Book review: Big Little Lies (2014)

Pirriwee Public is a beautiful little beachside primary school where children are taught that ‘sharing is caring.’ So how has the annual School Trivia Night ended in full-blown riot? Sirens are wailing. People are screaming. The principal is mortified.

And one parent is dead.

Was it a murder, a tragic accident or just good parents gone bad? As the parents at Pirriwee Public are about to discover, sometimes it’s the little lies that turn out to be the most lethal…

If you’ve ever suffered the school gate collection of children, you’ll recognise the politics and cliques described in this book!

Here, kindergarten moms are under the spotlight with Renata’s gang and Madeleine’s gang. Jane, a young single mother upsets the apple cart and, when she rescues Madeleine from a twisted ankle, is firmly slotted into the latter’s camp.

Celeste is married to the rich and good-looking Perry, who travels a lot.

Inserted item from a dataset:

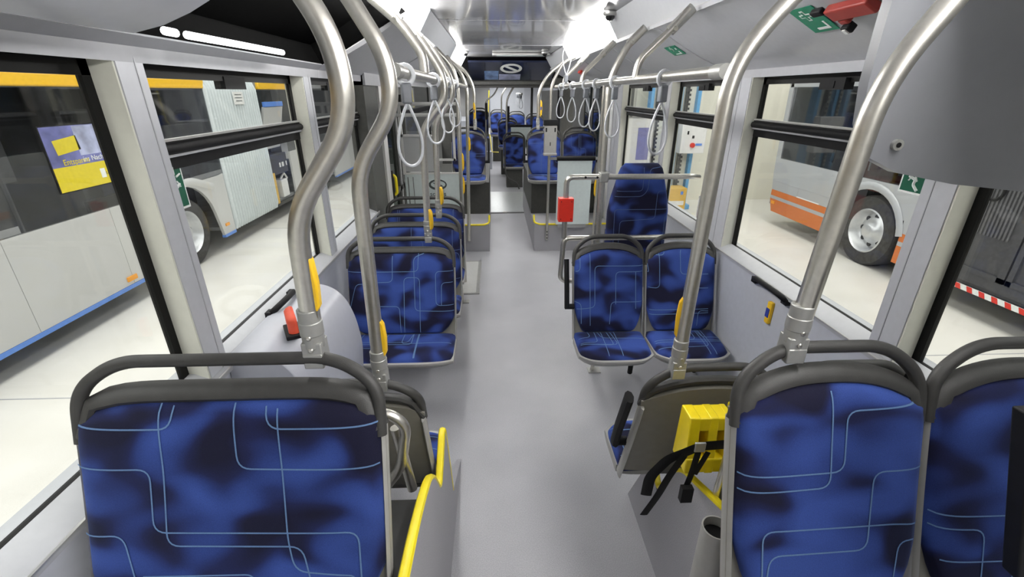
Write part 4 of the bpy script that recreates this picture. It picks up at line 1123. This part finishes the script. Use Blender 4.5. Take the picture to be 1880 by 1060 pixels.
b = mb('darkpanel'); b.box((LXF-.5, 8.58, -.08), (LXF-.35, 9.45, .95)); b.box((LXF-.5, 8.58, -.1), (LXF+.0, 9.45, -.05)); b.use('rack').box((LXF-.36, 8.6, .45), (LXF-.02, 9.3, .80)); b.use('boxyel').box((LXF-.2, 8.58, -.05), (LXF-.0, 8.66, .5)); LB(b, 'engine_bay')
b = mb('white'); b.box((LXF-.3, 8.95, .0), (LXF-.04, 9.22, .32)); b.tube([(LXF-.1, 9.05, .32), (LXF-.08, 9.2, .42), (LXF-.1, 9.35, .3)], .02, 6)
for y, w_ in ((8.95, .05), (9.06, .07), (9.24, .03)): b.box((LXF-.02, y, .56), (LXF-.012, y+w_, .64))
LB(b, 'engine_part')
b = mb('busgrey'); Rf = Matrix.Rotation(-.35, 3, 'Y'); b.box((LXF+.0, 8.66, .88), (LXF+.04, 9.42, 1.62), rot=Matrix.Rotation(.25, 3, 'Y'), piv=(LXF, 9, 1.62)); b.use('bluestripe').box((LXF+.0, 8.70, 1.62), (LXF+.05, 9.42, 1.70)); LB(b, 'lifted_flap')
b = mb('amber'); b.box((LXF, 4.76, -.05), (LXF+.012, 4.90, .0)); b.box((LXF, 6.78, .02), (LXF+.012, 6.88, .06)); b.box((LXF-.3, 3.9, .80), (LXF-.28, 4.0, .84)); LB(b, 'side_marker')
b = mb('black'); b.box((LXF-.50, 5.16, -.1), (LXF-.46, 7.0, .75)); LB(b, 'wheel_housing')
# poster in the left bus window
t2 = thing('poster', 'yellow and violet advertising poster in the window of the left bus', 'poster', (LXF+.0, 4.4, .99))
b = mb('black'); b.box((-.005, -.01, -.01), (-.001, .74, .585)); b.build('frame', t2)
b = mb('postery'); b.box((-.002, 0, 0), (.002, .73, .22)); b.use('posterb').box((-.002, 0, .22), (.002, .73, .575)); b.use('posterc').box((-.001, .34, .30), (.003, .64, .57)); b.use('postery').box((-.001, .09, .34), (.003, .36, .47), rot=Matrix.Rotation(.12, 3, 'X')); b.use('signwhite').box((-.001, .50, .06), (.003, .56, .15))
pb = b.build('print', t2)
ms = basis((0, 1, 0), (0, 0, 1), (.0045, .0, .0))
join_into(pb, text('Entspannt', .075, basis((0, 1, 0), (0, 0, 1), (.0035, .27, .255)), 'postery', 'lettering'))
join_into(pb, text('ins Nachtleben', .07, basis((0, 1, 0), (0, 0, 1), (.0035, .56, .262)), 'signwhite', 'lettering'))
join_into(pb, text('Leipziger', .045, basis((0, 1, 0), (0, 0, 1), (.0035, .645, .10)), 'logo', 'lettering'))

# right bus
RX = 4.95
t = thing('parked_bus', 'grey bus with orange stripes and dark rear half parked on the right', 'bus', (RX, 6, G))
o = Vector(t.location)
def side(b, poly, d=0.): b.prism(poly, 'x', RX+d, RX+.04)
b = mb('busgrey2')
fr = [(8.02, .30), (8.07, .50), (8.10, .80)]
side(b, [(6.42, .27), (8.02, .27), (8.07, .5), (8.10, .80), (4.6, .80), (4.6, .27), (5.21, .27), (5.23, .42)] + [(y, z) for (y, z) in archpts(5.82, .13, .64, 14, PI*.85, PI*.12)] )
side(b, [(8.10, .80), (8.16, 2.1), (8.05, 2.1), (7.98, .80)]); b.box((RX, 4.6, 1.93), (RX+.04, 8.12, 2.4))
b.box((RX+.04, 8.0, .0), (RX+2.5, 8.08, 2.3))
LB(b, 'body_panel')
b = mb('orange')
for (z0, z1) in ((.17, .268), (-.10, .115)):
    side(b, [(6.43, z0), (8.02-(.10 if z0 < 0 else 0), z0), (8.02, z1), (6.43, z1)]); side(b, [(4.6, z0), (5.22, z0), (5.22, z1), (4.6, z1)])
LB(b, 'orange_stripe')
b = mb('busgrey2'); side(b, [(6.43, .116), (8.02, .116), (8.02, .169), (6.43, .169)]); side(b, [(4.6, .116), (5.22, .116), (5.22, .169), (4.6, .169)])
LB(b, 'silver_stripe')
b = mb('busglass'); b.box((RX+.01, 4.62, .80), (RX+.02, 8.0, 1.93)); LB(b, 'window_band')
b = mb('busgrey2'); b.tube([(RX-.005, y, z) for (y, z) in archpts(5.82, .13, .60, 16, PI*.05, PI*.95)], .05, 6, ry=.02, up=(0, 0, 1)); LB(b, 'arch_lip')
b = mb('black'); b.box((RX+.50, 5.1, -.1), (RX+.54, 6.5, .78)); LB(b, 'wheel_housing')
b = mb('amber'); b.box((RX-.006, 7.86, .03), (RX+.01, 7.96, .08)); LB(b, 'side_marker')
b = mb('header'); b.box((RX-.002, 7.3, .265), (RX+.01, 7.305, .42)); b.box((RX-.002, 6.5, .415), (RX+.01, 8.03, .42)); b.use('white').box((RX-.006, 6.75, .27), (RX+.01, 7.3, .285)); LB(b, 'panel_joint')
b = mb('busdark'); b.box((RX+2.3, -6, .2), (RX+2.4, 8., 1.95)); b.box((RX+.1, 6.6, -.05), (RX+2.4, 8, .0)); b.box((RX+.1, -6, -.05), (RX+2.4, 5.0, .0)); b.box((RX+.06, -6, 1.95), (RX+2.4, 8, 2.4)); LB(b, 'dark_interior')
for y in (5.0, 5.6, 6.3):
    b = mb('redfabric'); b.box((RX+.25, y, .75), (RX+.7, y+.1, 1.45)); b.box((RX+.25, y-.4, .6), (RX+.7, y, .78)); b.use('white').tube(fillet([(RX+.25, y, .85), (RX+.25, y, 1.47), (RX+.7, y, 1.47), (RX+.7, y, .85)], .06), .012, 6); LB(b, 'inside_seat', bevel=.02)
b = mb('white'); b.tube(fillet([(RX+.6, 7.05, 1.1), (RX+.6, 7.05, 1.62), (RX+.6, 6.75, 1.66), (RX+.6, 6.4, 1.62), (RX+.6, 6.4, 1.1)], .05), .02, 8); b.box((RX+.5, 6.7, 1.66), (RX+.7, 7.1, 1.70)); LB(b, 'inside_rail')
b = mb('char'); b.tube([(RX+.55+.17*math.cos(2*PI*k/20)*.4, 7.45+.17*math.cos(2*PI*k/20)*.6, 1.0+.19*math.sin(2*PI*k/20)) for k in range(20)], .014, 6, closed=True); b.tube([(RX+.55, 7.45, 1.0), (RX+.62, 7.6, .8)], .02, 6); LB(b, 'steering_wheel')
wheel(t, .06, 5.82-6, .13-G, -1, .47)
# dark rear half: louvred panels over a red-white marking
b = mb('bellowdark'); b.box((RX, -6, .02), (RX+.04, 4.59, .12)); b.box((RX+.02, -6, -.08), (RX+.06, 4.59, .02))
b.box((RX+.013, 2.15, .121), (RX+.041, 4.58, 1.949))
for (y0, y1) in ((3.94, 4.58), (3.06, 3.92), (2.2, 3.04)):
    b.box((RX-.006, y0, .12), (RX+.02, y0+.07, 1.95)); b.box((RX-.006, y1-.05, .12), (RX+.02, y1, 1.95)); b.box((RX-.006, y0, .12), (RX+.02, y1, .17)); b.box((RX-.006, y0, 1.9), (RX+.02, y1, 1.95))
b.box((RX, -6, .12), (RX+.04, 2.2, 1.95)); 
LB(b, 'dark_panel')
b = mb('louvregrey')
for k in range(12): b.box((RX+.002, 4.06+k*.038, .52), (RX+.014, 4.078+k*.038, 1.6))
LB(b, 'louvre')
b = mb('signwhite'); b.box((RX-.006, 3.2, -.075), (RX+.0, 4.36, -.02)); b.use('red')
for k in range(9):
    y = 3.25+k*.13; b.add([(RX-.008, y, -.075), (RX-.008, y+.06, -.075), (RX-.008, y+.085, -.02), (RX-.008, y+.025, -.02)], [(0, 1, 2, 3)])
lab(LB(b, 'reflective_tape'), 'red and white striped tape')
b = mb('black'); b.tube([(RX-.01, 4.34+.09*math.cos(2*PI*k/18), .98+.11*math.sin(2*PI*k/18)) for k in range(18)], .014, 6, closed=True); LB(b, 'filler_ring')

# vehicle lift columns, control box, crates and board by the cream wall
def lift(label, x, y):
    t = thing('lift_column', label, 'lift column', (x, y, G), group='blue vehicle lift columns')
    b = mb('liftblue'); b.box((-.20, -.10, 0), (-.14, .10, 2.9)); b.box((.14, -.10, 0), (.20, .10, 2.9)); b.build('column', t)
    b = mb('cream'); b.box((-.14, .02, 0), (.14, .08, 2.9)); b.build('back_plate', t)
    b = mb('rack'); b.box((-.06, -.03, .1), (.0, .02, 2.85))
    for k in range(34): b.box((-.075, -.06, .12+k*.08), (.02, -.02, .16+k*.08))
    b.build('toothed_rack', t)
    b = mb('liftblue'); b.box((-.28, -.12, 0), (.28, .30, .09)); b.box((-.27, -.18, .25), (-.20, .05, .55)); b.build('foot', t, bevel=.01)
    return t
lift('blue lift column with toothed rack, nearest the pole, behind the white control box', 3.66, 9.15)
lift('blue lift column farther left, behind the whiteboard', 3.22, 9.45)
lift('blue lift column at the far left behind the strap loops', 2.42, 9.5)
t = thing('control_box', 'white control box with a red stop button on the blue lift column', 'control box', (3.68, 8.80, 1.12))
mb('white').box((-.22, -.08, -.32), (.24, .12, .32)).build('case', t, bevel=.01)
b = mb('red'); b.tube([(.0, -.08, -.17), (.0, -.11, -.17)], .045, 14); lab(b.build('stop_button', t), 'red stop button')
b = mb('black'); b.box((-.12, -.085, .02), (-.09, -.08, .08)); b.box((-.02, -.085, -.05), (.02, -.08, .0)); b.use('bluestripe').box((.06, -.085, -.18), (.18, -.08, -.14)); b.build('switch', t)
t = thing('crate', 'ochre yellow box with white labels beside the blue lift column', 'box', (3.40, 8.70, G)); 
mb('boxyel').box((-.20, -.16, .02), (.24, .16, .52)).build('case', t, bevel=.01); b = mb('paper'); b.box((-.06, -.163, .20), (.2, -.16, .28)); b.box((-.0, -.163, .06), (.2, -.16, .13)); b.use('bluestripe').box((.12, -.163, .40), (.17, -.16, .46)); b.build('paper_label', t)
t = thing('whiteboard', 'whiteboard with a lilac notice seen through the far right window', 'whiteboard', (2.60, 8.6, .45))
mb('white').box((-.27, -.01, -.30), (.27, .01, .98)).build('board', t); b = mb('alu')
for (x0, x1, z0, z1) in ((-.29, -.27, -.32, 1.0), (.27, .29, -.32, 1.0), (-.29, .29, .98, 1.0), (-.29, .29, -.32, -.30)): b.box((x0, -.015, z0), (x1, .015, z1))
for x in (-.25, .25): b.box((x-.015, -.01, -.78), (x+.015, .02, -.3))
b.build('frame', t); b = mb('lilac'); b.box((-.0, -.014, .26), (.22, -.011, .82)); b.tube([(.02, -.012, .12), (.06, -.012, .12)], .06, 10); b.build('notice', t)
t = thing('fire_extinguisher', 'small red extinguisher on the cream wall beside the pole', 'extinguisher', (4.1, 9.84, .95))
mb('red').lathe([(0, 0), (.06, 0), (.06, .22), (.02, .28), (0, .28)], (0, 0, 0), n=16).build('cylinder', t); mb('black').tube([(0, 0, .28), (.02, -.03, .33), (.07, -.02, .2), (.08, 0, -.1)], .012, 6).build('hose', t)
t = thing('label_card', 'blue and white leaflet stuck low on the far right pane', 'leaflet', (XR+GL-.01, 3.05, 1.0))
mb('paper').box((-.002, 0, 0), (.002, .22, .16)).build('sheet', t); mb('bluestripe').box((-.0035, 0, .01), (.0, .09, .15)).build('blue_field', t)

# ------------------------------------------------------------------ light
def area(name, loc, sx, sy, en, col=(1, 1, 1), rot=(0, 0, 0)):
    l = bpy.data.lights.new(name, 'AREA'); l.shape = 'RECTANGLE'; l.size = sx; l.size_y = sy; l.energy = en; l.color = col
    o = bpy.data.objects.new(name, l); COL.objects.link(o); o.location = loc; o.rotation_euler = rot; return o
area('hall_lamp_left', (-3.6, 4, 6.5), 3.5, 20, 1450, (1, .985, .95))
area('hall_lamp_far_left', (-9.5, 6, 6.5), 4, 22, 650, (1, .985, .95))
area('hall_lamp_right', (4.2, 4, 6.5), 3.5, 20, 1350, (1, .975, .92))
area('hall_lamp_front', (0.2, -5, 6.5), 10, 4, 500, (1, .98, .95))
area('rear_ceiling_lamp', (CX, 12.6, 2.09), .8, 3.0, 60, (1, 1, 1))
w = bpy.data.worlds.new('world'); scene.world = w; w.use_nodes = True
w.node_tree.nodes['Background'].inputs['Color'].default_value = (.9, .95, 1, 1); w.node_tree.nodes['Background'].inputs['Strength'].default_value = .35

# ------------------------------------------------------------------ camera
FPX, VPX, VPY = 840., 905., 170.
pitch = math.atan((530-VPY)/FPX); yaw = math.atan((940-VPX)/FPX*math.cos(pitch))
cam = bpy.data.cameras.new('camera'); cam.sensor_width = 36; cam.lens = 36*FPX/1880; cam.clip_start = .02
co = bpy.data.objects.new('camera', cam); COL.objects.link(co)
co.location = (0, 0, 1.85); co.rotation_euler = (PI/2-pitch, 0, -yaw)
scene.camera = co
cam.dof.use_dof = False
scene.view_settings.view_transform = 'Standard'; scene.view_settings.look = 'None'
scene.view_settings.exposure = -0.22; scene.view_settings.gamma = 1
scene.cycles.use_denoising = True
scene.cycles.max_bounces = 8; scene.cycles.transparent_max_bounces = 16
scene.cycles.sample_clamp_indirect = 6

Beautiful herself, she is diffident and occasionally distracted, and the story of her marriage – and its fallout – is gripping.

Everyone has secrets or fractures in their backgrounds – Jane and son Ziggy move every six months; Madeleine has to contend with ex-husband Nathan and his new wife, Bonnie,  whose daughter is also in the kindergarten class. There are affairs, career moms, stay at home moms, stay at home dads, part-time working moms, fulfilment, sacrifice, insecurities, half siblings – the whole gamut.

Moriarty handles all this with a deceptively light touch, illustrating perfectly the nuances of female friendships, the building of trust, the lies, the walls that build up, the things that get said, the things that are never seen.

The book nails several things perfectly: how quick we are to judge children, how quick we are to judge parents according to their children’s behaviour, how we assume that everyone else’s relationship is perfect, how difficult it is to negotiate step families and separations, how gossip magnifies the insignificant into the magnificent.